ハード&はみ出し防止の防御力と、両サイドポケットの使いやすさは、今のところ不満なし! と言い切れる便利なもの。雑兵どころか、よくできた執事みたいなもんである。

 

もし今までの人生で、客前で折れた書類を出して恥ずかしい思いをした、という経験があるなら、まずはこれを使ってみるべき。

 

気合いの入ったラッピングとしてのクリアホルダーならプラス「クリアーホルダー 厚口(角R)」

もうひとつ紹介したいのは、他人に渡す方のクリアホルダー。こちらは、あくまでも書類の包み紙役に徹してもらいたいので、あまり特殊な見た目や機能があると少々困る。できるだけ普通のクリアホルダーで、なおかつ防御力は高い方がありがたい。

 

その条件を満たしているのが、これも筆者が絶賛愛用中のプラス「クリアーホルダー 厚口(角R)」だ。

プラス
クリアーホルダー 厚口(角R) 20枚入り
オープン価格(実勢価格950〜1000円)

 

ご覧の通り、パッと見にはまったく普通のクリアホルダーである。だが、一般的なクリアホルダーと比べてみると、その差は一目瞭然。垂直に立ててみても、ほぼたわまない。あきらかに硬い!

 

なにしろ、厚みがまったく違う。一般的なものがだいたい厚み0.2mmなのに対して、厚口の方は0.5mmと、倍以上の厚みがあるのだ。

↑一般的なクリアホルダー(左)との比較。厚口はピンと立つほどに硬い
↑一般的なクリアホルダー(左)との比較。厚口はピンと立つほどに硬い

 

さらに嬉しいのが、四隅の角マル加工である。クリアホルダーの角は基本的に尖っているもので、これが指に当たると地味に痛い。また、カバンにニットと一緒に入れておくと、尖った角が編み目を引っかけて、ほつれの原因になったりする。

 

角マルになっているだけで、そういったトラブルから解消されるのだから、地味だけどいいよね、という話なのだ。そもそも、こんな硬いホルダーの角が尖っていたらと思うとゾッとする。

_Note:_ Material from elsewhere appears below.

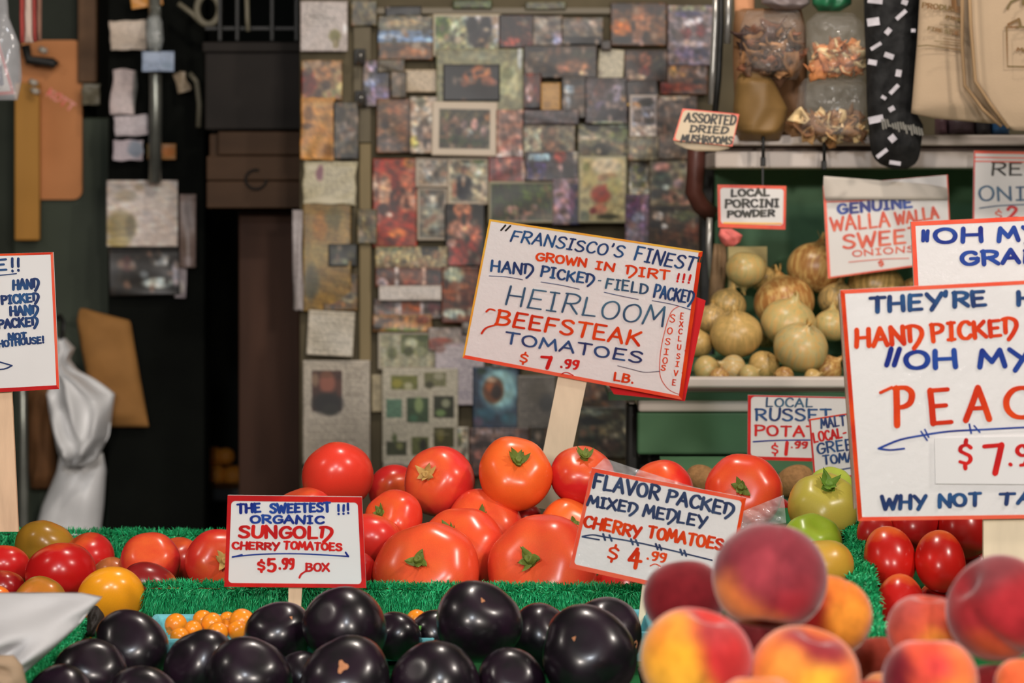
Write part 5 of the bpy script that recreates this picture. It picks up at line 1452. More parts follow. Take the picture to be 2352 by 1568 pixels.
# ------------------------------------------------------------------ green turf that lines the stand
def fringe(name, label, patches, n, L=.013, wd=.0011, seed=1, cat='turf'):
    """patches: four corner points (top left, top right, bottom right, bottom left) of a surface, its outward direction and a droop"""
    rs = np.random.RandomState(seed)
    V, F, Cc = [], [], []
    tot = sum(p[6] for p in patches)
    for (a, b, c, d, nrm, droop, share) in patches:
        a, b, c, d, nrm, droop = [np.array(q) for q in (a, b, c, d, nrm, droop)]
        m = int(n * share / tot)
        u, v = rs.rand(m), rs.rand(m)
        base = (a * ((1 - u) * (1 - v))[:, None] + b * (u * (1 - v))[:, None] + c * (u * v)[:, None] + d * ((1 - u) * v)[:, None])
        cl = np.stack([np.sin(u * 97 + v * 5), np.cos(u * 61 + 2), np.sin(u * 140 + v * 3)], 1) * .35
        dr = nrm + droop * (.4 + .8 * v)[:, None] + cl + .38 * rs.randn(m, 3)
        dr /= np.linalg.norm(dr, axis=1)[:, None]
        ln = L * rs.uniform(.6, 1.25, m)
        side = np.cross(dr, rs.randn(m, 3))
        side /= np.linalg.norm(side, axis=1)[:, None]
        mid = base + dr * (ln * .55)[:, None]
        tip = base + dr * ln[:, None] + np.array([0, 0, -1]) * (ln * .25)[:, None]
        b0 = len(V)
        st = np.stack([base - side * wd / 2, base + side * wd / 2, mid + side * wd / 2, mid - side * wd / 2, tip], 1).reshape(-1, 3)
        V.extend(st.tolist())
        for i in range(m):
            q = b0 + 5 * i
            F.append((q, q + 1, q + 2, q + 3)); F.append((q + 3, q + 2, q + 4))
        t = rs.rand(m, 1)
        col = np.array([[.004, .17, .045]]) * (1 - t) + np.array([[.03, .56, .22]]) * t
        Cc.append(np.repeat(col, 5, 0))
    o = mk(name, V, F, mat('turf_blades', rough=.45, spec=.4, attr='print'), cols=np.concatenate(Cc))
    return tag(o, label, cat, kind='stuff')


TURFB = mat('turf_backing', (0.008, 0.12, 0.03, 1), .8, .2, var=.2, scale=30)
WOODG = mat('stand_boards', alb((60, 60, 46), 1.3), .7, .3, var=.2, scale=8)


def slab(name, x0, x1, Ya, za, Yb, zb, t, m, parent):
    V = [(x0, Ya, za), (x1, Ya, za), (x1, Yb, zb), (x0, Yb, zb)]
    V += [(x, y, z - t) for x, y, z in V]
    return mk(name, V, [(0, 1, 2, 3), (7, 6, 5, 4), (0, 4, 5, 1), (1, 5, 6, 2), (2, 6, 7, 3), (3, 7, 4, 0)], m, parent)


stand = thing('produce_stand', 'stepped wooden market stand under the fruit and vegetables', 'stand', (0, 2.5, 0))
low = lambda L_: [(i['low'], i['Y'], 0) for i in L_]


def bed(items_, x0, x1, Ya, Yb, name='bed', gap=.0):
    """a sloping board just under the lowest fruit"""
    pts = low(items_)
    best = None
    for s in np.linspace(-.1, .9, 41):
        z0 = min(z - s * (y - Ya) for z, y, x in pts)
        tot = sum(z - s * (y - Ya) - z0 for z, y, x in pts)
        if best is None or tot < best[0]: best = (tot, s, z0)
    _, s, z0 = best
    slab(name, x0, x1, Ya, z0 - gap, Yb, z0 - gap + s * (Yb - Ya), .015, TURFB, stand)
    return s, z0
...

↑刺さると痛い、意外にも面倒なクリアホルダーの角。やはり角マル加工された厚口(右)の方が、安心感が高い
↑刺さると痛い、意外にも面倒なクリアホルダーの角。やはり角マル加工された厚口(右)の方が、安心感が高い

 

問題は、価格だろう。あくまでも他人に渡す前提……消耗品である。クリアホルダーは安いからこそ気軽に使い捨てできるわけだが、こちらは実勢価格で1枚あたり50円前後。安ければ100枚で800円ほど(1枚8円)が一般的な値段なので、確かに気軽にホイホイと配るには躊躇してしまう。

 

いささかみみっちい話だが、筆者も“気合いが入った書類”を渡す時に限定して使っているぐらいだ。

 

ただ、手で触ったときにあきらかに感じる高級感(表面は梨地加工!)も含めて、もらった側も「お、なんかいつもと違うな」とは分かってくれるはず。当然、気合いの入った書類なら折れるなんてもってのほか。そういうのをやり取りするなら、これぐらいのコストは払ってもいいんじゃないだろうか。